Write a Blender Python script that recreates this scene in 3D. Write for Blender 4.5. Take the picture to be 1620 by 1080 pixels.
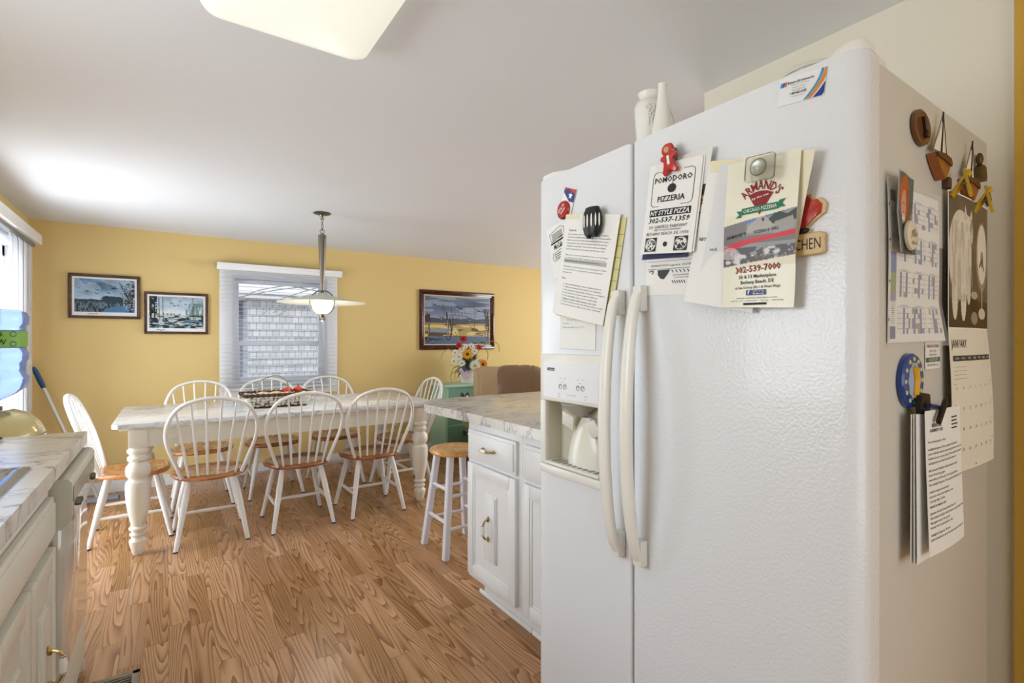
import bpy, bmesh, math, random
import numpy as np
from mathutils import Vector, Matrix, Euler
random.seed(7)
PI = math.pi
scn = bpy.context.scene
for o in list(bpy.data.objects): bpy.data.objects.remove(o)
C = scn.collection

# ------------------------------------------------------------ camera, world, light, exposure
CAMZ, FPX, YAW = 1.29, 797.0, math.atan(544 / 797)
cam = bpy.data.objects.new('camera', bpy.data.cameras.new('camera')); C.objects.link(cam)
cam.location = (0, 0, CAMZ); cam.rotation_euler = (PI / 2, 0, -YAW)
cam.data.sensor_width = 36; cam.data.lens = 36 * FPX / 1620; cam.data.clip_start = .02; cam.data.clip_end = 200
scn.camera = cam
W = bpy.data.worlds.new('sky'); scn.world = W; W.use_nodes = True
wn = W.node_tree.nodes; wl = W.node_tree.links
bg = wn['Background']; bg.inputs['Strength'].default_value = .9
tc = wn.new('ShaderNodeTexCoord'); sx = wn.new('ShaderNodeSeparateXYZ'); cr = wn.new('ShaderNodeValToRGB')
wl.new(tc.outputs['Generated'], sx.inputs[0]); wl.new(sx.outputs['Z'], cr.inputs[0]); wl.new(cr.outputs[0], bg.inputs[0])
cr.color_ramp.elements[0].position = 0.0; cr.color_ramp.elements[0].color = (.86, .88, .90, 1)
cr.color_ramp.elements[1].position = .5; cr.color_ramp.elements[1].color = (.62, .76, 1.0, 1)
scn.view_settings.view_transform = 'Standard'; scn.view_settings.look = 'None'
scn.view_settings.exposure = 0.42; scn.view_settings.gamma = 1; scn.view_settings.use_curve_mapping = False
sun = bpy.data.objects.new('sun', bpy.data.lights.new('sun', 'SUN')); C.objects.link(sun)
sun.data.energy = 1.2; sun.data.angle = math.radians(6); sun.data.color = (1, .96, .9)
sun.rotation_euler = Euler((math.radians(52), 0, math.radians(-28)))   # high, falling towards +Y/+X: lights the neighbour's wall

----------

Your goal -
In this exercise, set down all of the data exactly, without the pictures.

Answer for the task -
Write a Blender Python script that recreates this scene in 3D. Write for Blender 4.5. Take the picture to be 1620 by 1080 pixels.
import bpy, bmesh, math, random
import numpy as np
from mathutils import Vector, Matrix, Euler
random.seed(7)
PI = math.pi
scn = bpy.context.scene
for o in list(bpy.data.objects): bpy.data.objects.remove(o)
C = scn.collection

# ------------------------------------------------------------ camera, world, light, exposure
CAMZ, FPX, YAW = 1.29, 797.0, math.atan(544 / 797)
cam = bpy.data.objects.new('camera', bpy.data.cameras.new('camera')); C.objects.link(cam)
cam.location = (0, 0, CAMZ); cam.rotation_euler = (PI / 2, 0, -YAW)
cam.data.sensor_width = 36; cam.data.lens = 36 * FPX / 1620; cam.data.clip_start = .02; cam.data.clip_end = 200
scn.camera = cam
W = bpy.data.worlds.new('sky'); scn.world = W; W.use_nodes = True
wn = W.node_tree.nodes; wl = W.node_tree.links
bg = wn['Background']; bg.inputs['Strength'].default_value = .9
tc = wn.new('ShaderNodeTexCoord'); sx = wn.new('ShaderNodeSeparateXYZ'); cr = wn.new('ShaderNodeValToRGB')
wl.new(tc.outputs['Generated'], sx.inputs[0]); wl.new(sx.outputs['Z'], cr.inputs[0]); wl.new(cr.outputs[0], bg.inputs[0])
cr.color_ramp.elements[0].position = 0.0; cr.color_ramp.elements[0].color = (.86, .88, .90, 1)
cr.color_ramp.elements[1].position = .5; cr.color_ramp.elements[1].color = (.62, .76, 1.0, 1)
scn.view_settings.view_transform = 'Standard'; scn.view_settings.look = 'None'
scn.view_settings.exposure = 0.42; scn.view_settings.gamma = 1; scn.view_settings.use_curve_mapping = False
sun = bpy.data.objects.new('sun', bpy.data.lights.new('sun', 'SUN')); C.objects.link(sun)
sun.data.energy = 1.2; sun.data.angle = math.radians(6); sun.data.color = (1, .96, .9)
sun.rotation_euler = Euler((math.radians(52), 0, math.radians(-28)))   # high, falling towards +Y/+X: lights the neighbour's wall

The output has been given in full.